Now, it’s not actually uncommon – if bees feel they need more space, they DO swarm – but I was dejected. Queen Victoria was gone - my healthy hive was only at half strength – and there was no way I could take brood away from it to repopulate the dead hive. But I was relieved too, I suppose. I mean even if I’d harvest much less honey, at least I wouldn’t have to fight the angry bees.


(Courtesy of Helen Palmer)

Then on Sunday morning, I went out onto the deck, and noticed there were bees going into the empty hive. They’re probably robbers, I thought – stealing the honey from the empty hive – that’s quite common, too. And then suddenly, a massive tornado of bees filled the sky – buzzing furiously and swirling round. They sank down towards the deck – they flowed into the empty hive. Now of course it was choice real estate – well appointed for bees with nice clean frames – but beekeepers will tell you – it’s a waste of effort to set up an empty hive - swarms never move in. I just couldn’t believe it.

But the more I thought about it the more logical it became. I may be an incompetent beekeeper, but bees have been creating colonies, raising brood, and making honey for millennia. They think as one organism – it’s called hive mind.
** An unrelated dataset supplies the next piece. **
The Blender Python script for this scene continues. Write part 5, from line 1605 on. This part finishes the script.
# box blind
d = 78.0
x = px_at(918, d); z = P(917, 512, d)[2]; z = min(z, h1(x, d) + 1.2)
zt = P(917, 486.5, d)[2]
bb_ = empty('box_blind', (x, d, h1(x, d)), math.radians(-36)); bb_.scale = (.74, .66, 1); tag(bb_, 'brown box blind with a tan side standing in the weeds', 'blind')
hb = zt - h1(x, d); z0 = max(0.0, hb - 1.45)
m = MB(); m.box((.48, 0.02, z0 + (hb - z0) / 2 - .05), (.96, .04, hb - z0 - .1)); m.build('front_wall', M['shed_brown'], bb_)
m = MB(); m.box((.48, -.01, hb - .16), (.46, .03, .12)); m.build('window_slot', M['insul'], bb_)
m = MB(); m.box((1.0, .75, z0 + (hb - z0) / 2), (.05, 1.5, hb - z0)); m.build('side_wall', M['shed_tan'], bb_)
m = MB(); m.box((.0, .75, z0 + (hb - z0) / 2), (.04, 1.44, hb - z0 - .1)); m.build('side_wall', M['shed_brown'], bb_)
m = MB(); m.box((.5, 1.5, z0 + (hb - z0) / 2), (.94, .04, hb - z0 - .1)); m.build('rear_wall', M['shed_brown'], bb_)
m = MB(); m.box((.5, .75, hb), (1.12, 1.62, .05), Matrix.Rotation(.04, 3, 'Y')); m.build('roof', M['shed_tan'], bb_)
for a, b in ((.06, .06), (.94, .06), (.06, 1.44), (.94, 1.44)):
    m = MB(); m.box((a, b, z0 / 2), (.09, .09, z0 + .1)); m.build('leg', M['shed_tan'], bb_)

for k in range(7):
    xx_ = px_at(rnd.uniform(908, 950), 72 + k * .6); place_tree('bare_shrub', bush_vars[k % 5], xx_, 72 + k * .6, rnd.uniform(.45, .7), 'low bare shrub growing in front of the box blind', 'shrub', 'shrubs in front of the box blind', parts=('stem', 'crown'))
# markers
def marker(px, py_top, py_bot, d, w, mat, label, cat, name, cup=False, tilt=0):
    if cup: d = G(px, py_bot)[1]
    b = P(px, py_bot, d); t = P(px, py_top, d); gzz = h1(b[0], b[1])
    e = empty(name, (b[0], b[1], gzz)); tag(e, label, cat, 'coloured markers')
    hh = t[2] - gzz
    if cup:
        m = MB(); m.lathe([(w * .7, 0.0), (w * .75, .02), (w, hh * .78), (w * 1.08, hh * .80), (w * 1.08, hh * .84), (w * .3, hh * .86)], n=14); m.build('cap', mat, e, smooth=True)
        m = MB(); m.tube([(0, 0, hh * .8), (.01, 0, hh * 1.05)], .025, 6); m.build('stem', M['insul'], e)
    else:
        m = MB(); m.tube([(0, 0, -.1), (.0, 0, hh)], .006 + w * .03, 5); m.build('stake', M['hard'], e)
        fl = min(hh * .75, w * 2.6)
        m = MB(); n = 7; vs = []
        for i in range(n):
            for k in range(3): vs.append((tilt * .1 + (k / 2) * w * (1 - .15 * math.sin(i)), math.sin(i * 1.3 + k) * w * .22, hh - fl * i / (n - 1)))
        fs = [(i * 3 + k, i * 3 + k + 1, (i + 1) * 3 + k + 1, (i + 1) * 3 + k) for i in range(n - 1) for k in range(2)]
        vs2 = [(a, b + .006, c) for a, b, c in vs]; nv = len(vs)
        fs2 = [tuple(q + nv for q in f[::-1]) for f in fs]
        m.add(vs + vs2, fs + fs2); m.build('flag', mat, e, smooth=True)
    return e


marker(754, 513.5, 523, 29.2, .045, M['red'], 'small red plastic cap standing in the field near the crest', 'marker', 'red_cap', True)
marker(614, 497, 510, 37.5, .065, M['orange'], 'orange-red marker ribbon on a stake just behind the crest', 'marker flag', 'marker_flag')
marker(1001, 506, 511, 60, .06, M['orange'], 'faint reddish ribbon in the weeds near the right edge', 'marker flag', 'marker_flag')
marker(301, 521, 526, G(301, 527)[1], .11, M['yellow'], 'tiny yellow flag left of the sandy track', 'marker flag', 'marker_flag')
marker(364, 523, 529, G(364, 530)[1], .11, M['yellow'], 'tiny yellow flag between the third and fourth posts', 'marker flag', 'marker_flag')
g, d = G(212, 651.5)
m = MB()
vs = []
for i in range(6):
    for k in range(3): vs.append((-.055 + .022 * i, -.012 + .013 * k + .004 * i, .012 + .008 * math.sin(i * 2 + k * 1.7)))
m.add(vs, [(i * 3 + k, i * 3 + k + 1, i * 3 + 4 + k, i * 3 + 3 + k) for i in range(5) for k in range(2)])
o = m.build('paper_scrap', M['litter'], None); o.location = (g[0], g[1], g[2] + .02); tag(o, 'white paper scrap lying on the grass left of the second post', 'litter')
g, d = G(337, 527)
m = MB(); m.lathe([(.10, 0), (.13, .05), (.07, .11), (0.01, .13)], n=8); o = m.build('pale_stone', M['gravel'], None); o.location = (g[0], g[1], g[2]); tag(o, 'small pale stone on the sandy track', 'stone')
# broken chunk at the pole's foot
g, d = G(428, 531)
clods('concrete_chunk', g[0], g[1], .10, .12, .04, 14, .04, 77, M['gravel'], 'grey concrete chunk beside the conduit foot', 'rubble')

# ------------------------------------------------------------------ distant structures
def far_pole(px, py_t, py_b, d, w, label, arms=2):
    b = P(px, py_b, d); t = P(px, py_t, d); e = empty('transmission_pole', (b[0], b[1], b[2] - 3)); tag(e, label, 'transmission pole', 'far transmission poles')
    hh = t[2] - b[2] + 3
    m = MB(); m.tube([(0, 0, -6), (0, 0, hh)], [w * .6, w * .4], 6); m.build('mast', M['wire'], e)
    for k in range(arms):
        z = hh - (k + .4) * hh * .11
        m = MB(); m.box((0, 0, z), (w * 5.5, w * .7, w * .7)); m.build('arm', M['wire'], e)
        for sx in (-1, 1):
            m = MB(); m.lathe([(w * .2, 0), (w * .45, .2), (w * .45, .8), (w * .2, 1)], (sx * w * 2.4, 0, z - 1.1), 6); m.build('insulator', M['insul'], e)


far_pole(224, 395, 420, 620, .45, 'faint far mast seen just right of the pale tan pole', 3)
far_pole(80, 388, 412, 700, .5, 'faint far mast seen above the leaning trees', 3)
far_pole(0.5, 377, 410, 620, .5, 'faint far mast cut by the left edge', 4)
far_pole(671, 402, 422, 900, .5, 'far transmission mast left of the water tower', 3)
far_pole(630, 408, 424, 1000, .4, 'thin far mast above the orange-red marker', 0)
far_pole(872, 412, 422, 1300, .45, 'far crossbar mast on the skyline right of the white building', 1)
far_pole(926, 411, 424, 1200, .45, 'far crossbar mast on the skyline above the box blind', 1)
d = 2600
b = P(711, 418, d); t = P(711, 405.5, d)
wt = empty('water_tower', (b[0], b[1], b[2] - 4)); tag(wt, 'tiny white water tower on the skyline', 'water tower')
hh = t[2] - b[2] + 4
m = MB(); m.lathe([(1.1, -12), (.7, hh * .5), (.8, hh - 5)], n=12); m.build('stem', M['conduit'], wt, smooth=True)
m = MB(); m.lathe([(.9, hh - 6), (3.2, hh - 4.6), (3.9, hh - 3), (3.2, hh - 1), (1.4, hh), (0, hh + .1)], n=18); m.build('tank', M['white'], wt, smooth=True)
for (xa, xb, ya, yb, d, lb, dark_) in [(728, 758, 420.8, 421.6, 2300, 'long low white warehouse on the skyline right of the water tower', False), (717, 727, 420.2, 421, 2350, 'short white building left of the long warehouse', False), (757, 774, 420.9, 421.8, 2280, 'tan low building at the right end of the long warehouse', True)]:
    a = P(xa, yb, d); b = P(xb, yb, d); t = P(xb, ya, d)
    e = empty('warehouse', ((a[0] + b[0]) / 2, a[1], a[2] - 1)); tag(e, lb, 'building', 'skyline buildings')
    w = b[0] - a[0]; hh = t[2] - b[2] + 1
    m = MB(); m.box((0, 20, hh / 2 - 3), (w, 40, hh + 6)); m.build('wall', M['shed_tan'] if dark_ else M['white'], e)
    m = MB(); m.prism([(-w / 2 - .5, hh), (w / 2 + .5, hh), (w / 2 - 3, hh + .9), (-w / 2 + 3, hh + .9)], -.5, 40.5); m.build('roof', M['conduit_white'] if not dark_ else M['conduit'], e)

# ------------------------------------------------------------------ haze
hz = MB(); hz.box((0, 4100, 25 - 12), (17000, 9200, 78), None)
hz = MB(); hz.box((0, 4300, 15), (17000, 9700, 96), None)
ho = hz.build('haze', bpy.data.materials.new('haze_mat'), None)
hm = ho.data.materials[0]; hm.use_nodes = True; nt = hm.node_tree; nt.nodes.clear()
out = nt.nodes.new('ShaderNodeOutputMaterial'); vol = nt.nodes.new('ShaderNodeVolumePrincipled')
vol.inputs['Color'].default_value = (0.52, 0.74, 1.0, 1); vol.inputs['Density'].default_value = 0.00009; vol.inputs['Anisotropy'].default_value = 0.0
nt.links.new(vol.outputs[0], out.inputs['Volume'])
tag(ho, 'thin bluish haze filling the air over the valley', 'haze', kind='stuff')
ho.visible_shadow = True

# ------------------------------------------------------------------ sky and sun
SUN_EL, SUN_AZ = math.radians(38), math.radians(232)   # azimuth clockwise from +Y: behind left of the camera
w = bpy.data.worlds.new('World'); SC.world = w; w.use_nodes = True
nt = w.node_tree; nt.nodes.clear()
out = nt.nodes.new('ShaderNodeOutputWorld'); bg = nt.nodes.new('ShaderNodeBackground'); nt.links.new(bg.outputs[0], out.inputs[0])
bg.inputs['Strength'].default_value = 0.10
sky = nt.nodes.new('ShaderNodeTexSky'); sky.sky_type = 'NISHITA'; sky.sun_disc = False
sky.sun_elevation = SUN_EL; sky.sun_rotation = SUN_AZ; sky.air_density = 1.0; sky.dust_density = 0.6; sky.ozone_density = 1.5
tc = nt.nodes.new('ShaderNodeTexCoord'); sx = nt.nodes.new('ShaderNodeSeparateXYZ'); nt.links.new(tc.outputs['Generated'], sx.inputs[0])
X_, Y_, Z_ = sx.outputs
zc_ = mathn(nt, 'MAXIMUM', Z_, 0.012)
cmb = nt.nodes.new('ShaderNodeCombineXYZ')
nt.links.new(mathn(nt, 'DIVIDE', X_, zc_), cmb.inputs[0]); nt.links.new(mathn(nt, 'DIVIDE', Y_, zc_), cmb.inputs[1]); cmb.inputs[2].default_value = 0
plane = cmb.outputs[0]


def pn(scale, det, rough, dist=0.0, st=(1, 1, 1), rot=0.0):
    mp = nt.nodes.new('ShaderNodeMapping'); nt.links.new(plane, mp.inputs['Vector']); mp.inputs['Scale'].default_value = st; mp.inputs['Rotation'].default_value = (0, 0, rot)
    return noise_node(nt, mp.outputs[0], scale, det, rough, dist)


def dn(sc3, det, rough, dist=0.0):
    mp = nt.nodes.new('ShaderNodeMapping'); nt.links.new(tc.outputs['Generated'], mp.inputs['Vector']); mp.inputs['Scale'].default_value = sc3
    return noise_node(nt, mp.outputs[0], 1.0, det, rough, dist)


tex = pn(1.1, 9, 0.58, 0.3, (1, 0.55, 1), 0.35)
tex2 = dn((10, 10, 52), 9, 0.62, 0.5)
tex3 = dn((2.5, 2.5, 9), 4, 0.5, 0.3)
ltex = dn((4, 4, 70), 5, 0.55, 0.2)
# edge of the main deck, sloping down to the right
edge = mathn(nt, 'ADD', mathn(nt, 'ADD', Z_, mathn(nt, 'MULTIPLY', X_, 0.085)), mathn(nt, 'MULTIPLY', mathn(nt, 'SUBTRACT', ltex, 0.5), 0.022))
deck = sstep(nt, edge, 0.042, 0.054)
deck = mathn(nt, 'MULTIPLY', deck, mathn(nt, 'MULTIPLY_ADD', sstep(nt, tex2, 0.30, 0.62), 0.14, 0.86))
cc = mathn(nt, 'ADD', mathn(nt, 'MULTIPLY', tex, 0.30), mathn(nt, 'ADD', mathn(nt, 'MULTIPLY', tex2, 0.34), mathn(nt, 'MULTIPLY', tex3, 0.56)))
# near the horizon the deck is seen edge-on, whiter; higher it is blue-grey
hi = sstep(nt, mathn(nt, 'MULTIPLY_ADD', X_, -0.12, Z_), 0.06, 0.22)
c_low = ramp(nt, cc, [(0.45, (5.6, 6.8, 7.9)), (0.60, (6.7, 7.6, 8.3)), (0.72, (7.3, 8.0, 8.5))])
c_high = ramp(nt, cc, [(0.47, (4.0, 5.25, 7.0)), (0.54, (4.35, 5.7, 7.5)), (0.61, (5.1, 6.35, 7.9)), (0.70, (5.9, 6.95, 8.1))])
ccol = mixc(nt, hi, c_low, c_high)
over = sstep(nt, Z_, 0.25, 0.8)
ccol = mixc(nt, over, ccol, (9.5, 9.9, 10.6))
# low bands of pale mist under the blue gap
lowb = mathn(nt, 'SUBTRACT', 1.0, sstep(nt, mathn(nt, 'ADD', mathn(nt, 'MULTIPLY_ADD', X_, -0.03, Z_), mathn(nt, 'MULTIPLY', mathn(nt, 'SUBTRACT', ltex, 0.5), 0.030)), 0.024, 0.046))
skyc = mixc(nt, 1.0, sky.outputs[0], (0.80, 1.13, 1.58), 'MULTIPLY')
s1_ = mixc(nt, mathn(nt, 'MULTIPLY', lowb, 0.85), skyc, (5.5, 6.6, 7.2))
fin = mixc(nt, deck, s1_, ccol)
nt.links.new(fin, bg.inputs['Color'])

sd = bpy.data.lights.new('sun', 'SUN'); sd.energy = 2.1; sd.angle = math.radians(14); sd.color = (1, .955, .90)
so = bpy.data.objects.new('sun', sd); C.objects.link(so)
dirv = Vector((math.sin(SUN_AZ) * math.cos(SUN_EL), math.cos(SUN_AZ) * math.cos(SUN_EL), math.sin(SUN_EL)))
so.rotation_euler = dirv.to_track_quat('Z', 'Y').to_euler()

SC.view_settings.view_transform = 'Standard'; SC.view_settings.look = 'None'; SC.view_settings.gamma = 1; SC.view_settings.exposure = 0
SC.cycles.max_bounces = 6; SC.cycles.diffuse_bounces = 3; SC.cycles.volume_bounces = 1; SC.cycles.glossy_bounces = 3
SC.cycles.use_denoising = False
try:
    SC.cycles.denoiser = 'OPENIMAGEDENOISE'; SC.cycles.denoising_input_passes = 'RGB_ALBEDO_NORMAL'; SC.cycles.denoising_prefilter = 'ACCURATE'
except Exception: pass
And I have to believe that these bees of mine understood my shortcomings, and took pity on me.

They knew I couldn’t possibly manage to resurrect the dead hive – that I’d squash plenty of them trying and they’d have to sting me – so they saved us all the pain and trouble. So thank you Queen Victoria! I promise not too take too of your much honey!

GELLERMAN: When Helen Palmer isn’t tending her bees – she’s producing our program.